>> BEGIN Task inputs
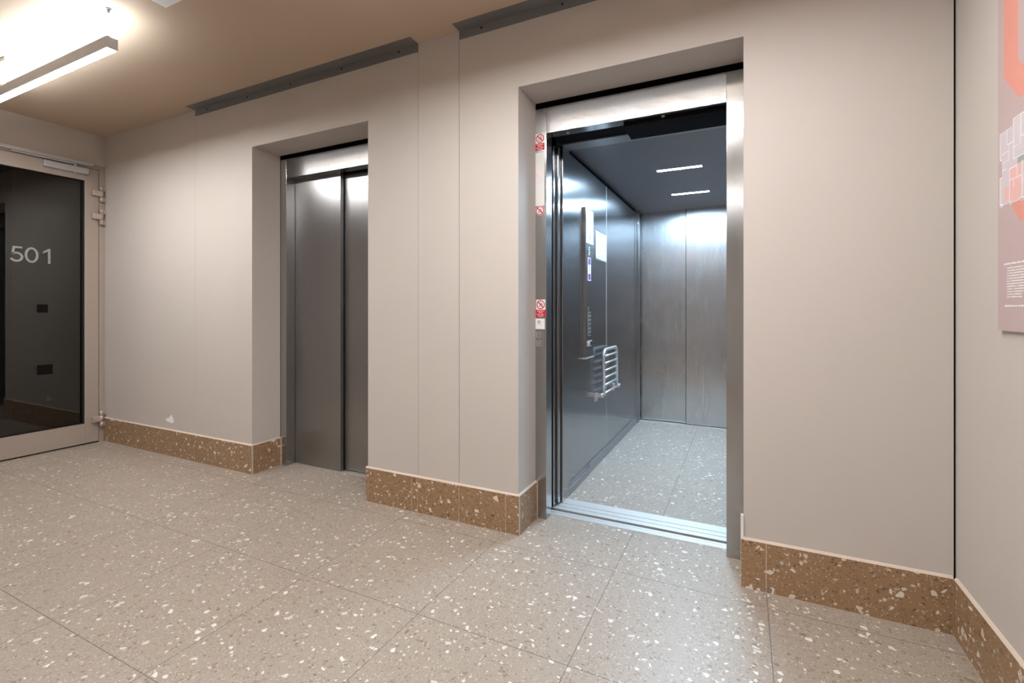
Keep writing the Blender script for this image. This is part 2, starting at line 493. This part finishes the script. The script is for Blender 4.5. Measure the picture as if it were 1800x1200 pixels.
def text_mesh(txt, name, mat, parent, origin, ux, uz, size, depth, stretch=1.0):
    cu = bpy.data.curves.new('lettering', 'FONT'); cu.body = txt; cu.size = 1.0; cu.extrude = 0.0; cu.align_x = 'LEFT'
    ob = bpy.data.objects.new('lettering', cu); C.objects.link(ob)
    bpy.context.view_layer.update()
    dg = bpy.context.evaluated_depsgraph_get()
    me = bpy.data.meshes.new_from_object(ob.evaluated_get(dg))
    bpy.data.objects.remove(ob); bpy.data.curves.remove(cu)
    xs = [v.co.x for v in me.vertices]; ys = [v.co.y for v in me.vertices]
    x0_, x1_, y0_, y1_ = min(xs), max(xs), min(ys), max(ys)
    w, h = stretch, size
    bm = bmesh.new(); bm.from_mesh(me)
    n = Vector(ux).cross(Vector(uz)).normalized()
    r = bmesh.ops.extrude_face_region(bm, geom=list(bm.faces))
    top = [e for e in r['geom'] if isinstance(e, bmesh.types.BMVert)]
    tops = set(top)
    for v in bm.verts:
        a = (v.co.x - x0_) / (x1_ - x0_) * w; b = (v.co.y - y0_) / (y1_ - y0_) * h
        v.co = Vector(origin) + Vector(ux) * a + Vector(uz) * b - n * (depth if v in tops else 0)
    bpy.data.meshes.remove(me)
    mb = MB(); mb.bm.free(); mb.bm = bm
    return mb.build(name, mat, parent)
m = MB()                                        # frosted numerals 5 0 1
gx0, gx1 = GX + 0.0001, GX + 0.0006
nz, nh, sw = 1.516, 0.120, 0.0155
def arc_band(cy, cz, ry, rz, a0, a1, w, n=22):
    for i in range(n):
        t0, t1 = a0 + (a1 - a0) * i / n, a0 + (a1 - a0) * (i + 1) / n
        m.prism([(cy + (ry - w) * math.cos(t0), cz + (rz - w) * math.sin(t0)), (cy + ry * math.cos(t0), cz + rz * math.sin(t0)),
                 (cy + ry * math.cos(t1), cz + rz * math.sin(t1)), (cy + (ry - w) * math.cos(t1), cz + (rz - w) * math.sin(t1))], 'x', gx0, gx1)
y5 = -0.592
m.box(gx0, gx1, y5 + 0.014, y5 + 0.070, nz + nh - 0.014, nz + nh)
m.prism([(y5 + 0.014, nz + nh - 0.012), (y5 + 0.029, nz + nh - 0.012), (y5 + 0.022, nz + 0.062), (y5 + 0.006, nz + 0.053)], 'x', gx0, gx1)
arc_band(y5 + 0.036, nz + 0.039, 0.040, 0.039, math.radians(143), math.radians(-158), sw)
arc_band(-0.468, nz + nh / 2, 0.041, nh / 2 + 0.001, 0, 2 * math.pi, sw, 36)
m.box(gx0, gx1, -0.370, -0.370 + sw, nz, nz + nh)
m.prism([(-0.370, nz + nh), (-0.370, nz + nh - 0.022), (-0.401, nz + nh - 0.040), (-0.401, nz + nh - 0.026), (-0.378, nz + nh - 0.008)], 'x', gx0, gx1)
m.build('door_number', 'frost', pane)['label'] = 'frosted number 501 on the glass'
for (a, b, c, e) in ((-0.436, -0.370, 1.122, 1.187), (-0.436, -0.340, 0.624, 0.703)):
    m = MB().box(GX, GX + 0.0008, a, b, c, e)
    m.build('glass_sticker', 'dark_plate', pane)['label'] = 'dark rectangular sticker on the glass'
for zc in (2.145, 1.947, 0.202):
    m = MB()
    hx = XL + 0.024
    m.tube([(hx, -0.034, zc - 0.068), (hx, -0.034, zc - 0.026)], 0.0145, 18); m.tube([(hx, -0.034, zc + 0.027), (hx, -0.034, zc + 0.068)], 0.0145, 18)
    m.box(XL + 0.004, hx, -0.030, -0.004, zc - 0.066, zc - 0.028); m.box(XL + 0.004, hx, -0.030, -0.004, zc + 0.029, zc + 0.066)
    h = m.build('hinge', 'hinge', d)
    m = MB()
    m.tube([(hx, -0.034, zc - 0.025), (hx, -0.034, zc + 0.026)], 0.0150, 18)
    m.box(XL + 0.006, hx + 0.013, -0.098, -0.034, zc - 0.023, zc + 0.024, bev=0.002)
    m.build('hinge_flap', 'hinge', h)
m = MB().box(XL + 0.006, XL + 0.044, -0.415, -0.130, 2.288, 2.338, bev=0.002)
cl = m.build('door_closer', 'silver', d); cl['label'] = 'silver box of the door closer'
m = MB()
m.tube([(XL + 0.026, -0.215, 2.338), (XL + 0.026, -0.215, 2.362)], 0.009, 14); m.tube([(XL + 0.026, -0.215, 2.281), (XL + 0.026, -0.215, 2.288)], 0.010, 14)
m.build('closer_spindle', 'chrome', cl)
m = MB().box(XL + 0.020, XL + 0.032, -0.60, -0.205, 2.352, 2.362)
m.build('closer_arm', 'silver', cl)
m = MB().box(XL + 0.006, XL + 0.034, -0.72, -0.095, 2.366, 2.392, bev=0.0015)
m.build('closer_track', 'silver', d)['label'] = 'silver slide track of the door closer'

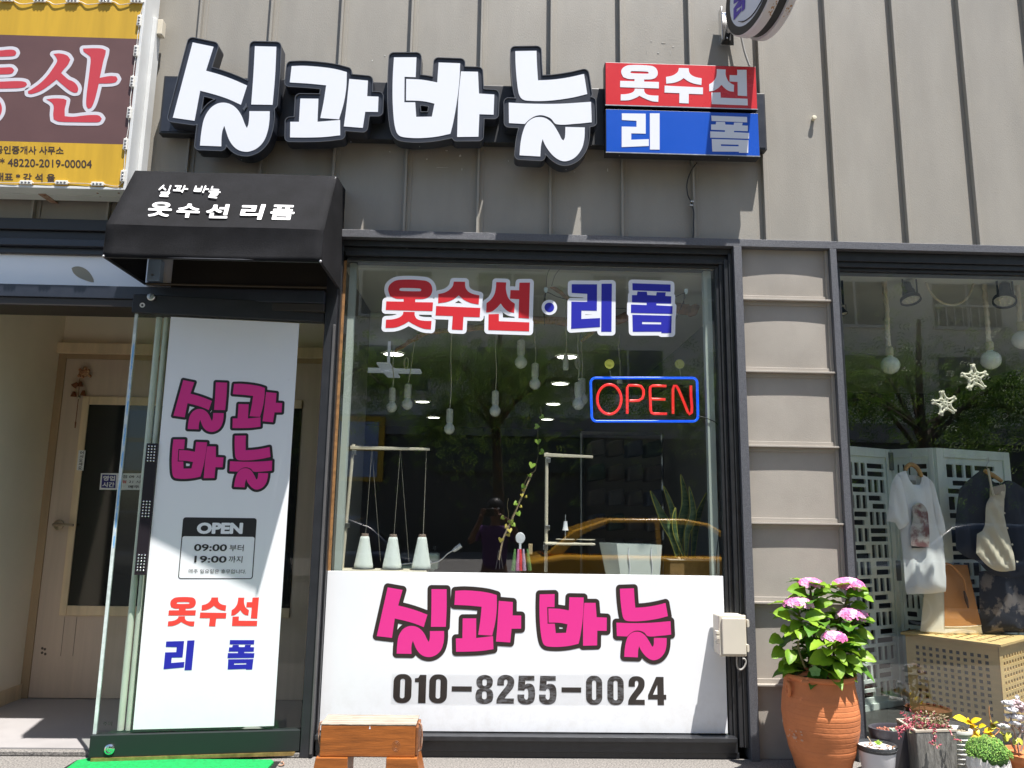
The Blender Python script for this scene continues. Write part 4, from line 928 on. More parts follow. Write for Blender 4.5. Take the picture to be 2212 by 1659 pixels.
bulb(1330, 65, 252, zi, .36, 'highest hanging bulb, directly under the red letters', cz=BT)
bulb(1422, 217, 388, zi, .42, 'hanging bulb just right of the highest one', cz=BT)
bulb(378, 165, 262, zj, .40, 'empty hanging socket in front of a bright downlight', has=False, cz=W(0, 625, .4).z)
bulb(460, 342, 522, zj, .42, 'front bulb of the overlapping pair left of the neon sign', cz=BT)
bulb(483, 315, 492, zj, .50, 'rear bulb of the overlapping pair left of the neon sign', cz=BT)
bulb(730, 325, 478, zj, .55, 'hanging bulb half hidden behind the neon sign', cz=BT, sock=.5)
# knots of spare cord
for u, v, y in ((580, 215, .44), (457, 215-.0, .43)):
    zf = zi if u == 580 else zj; p = W(*zf(u, v), y); k = thing('cord_knot', 'loop of spare beige cord tied beside the %s' % ('second bulb from the left' if u == 580 else 'paired bulbs'), 'cord', p)
    b = MB(); b.tube([p+Vector((.012*math.cos(a)*(1+.3*math.sin(a*.5)), .006*math.sin(a*.5), .034*math.sin(a)-.0)) for a in np.linspace(0, 12, 34)], .0028, 5); b.build('loop', M_cord, k, smooth=True)
# neon OPEN sign on the inside of the glass
NY = .075
no = thing('neon_sign', 'red OPEN neon tube sign in a rounded blue tube frame', 'neon sign', W(*zj(890, 455), NY))
M_nr = mat('red_neon', (.75, .02, .03), .3, emit=(1, .03, .03), es=.42); M_nb = mat('blue_neon', (.01, .08, .7), .3, emit=(.0, .10, 1), es=.55); M_nk = mat('neon_backboard', (.015, .016, .02), .35)
def ny(pts, y=NY): return [W(*zj(*p), y) for p in pts]
fr_ = []
for x0, y0, a0 in ((1205,345,-90), (1210,562,0), (578,562,90), (572,345,180)):
    fr_ += [(x0+31*math.cos(rad(a0+15*i)), y0+33*math.sin(rad(a0+15*i))) for i in range(7)]
fr_ = [(x, y) for x, y in fr_]
b = MB(); b.tube(ny(fr_), .0068, 10, closed=True); b.build('frame_tube', M_nb, no, smooth=True)
a, c = W(*zj(572, 345), NY+.012), W(*zj(1212, 562), NY+.012)
b = MB(); b.box(a.x, c.x, NY+.012, NY+.016, c.z, a.z); b.build('backboard', glass_mat('smoked_board', (.35, .36, .38), 1.45), no)
TR = .0072
b = MB(); b.tube(ny(ell(662, 452, 78, 97, 40)), TR, 10, closed=True); b.build('letter_tube', M_nr, no, smooth=True)
b = MB(); b.tube(ny([(779,545),(779,460),(779,375),(790,360),(840,361),(868,366),(885,390),(886,420),(878,445),(855,460),(820,461),(795,461)]), TR, 10); b.build('letter_tube', M_nr, no, smooth=True)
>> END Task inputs
» Short task: Of the lines in the listing, how many hold the word "script"? Nothing but the number is needed.

» Written answer: 2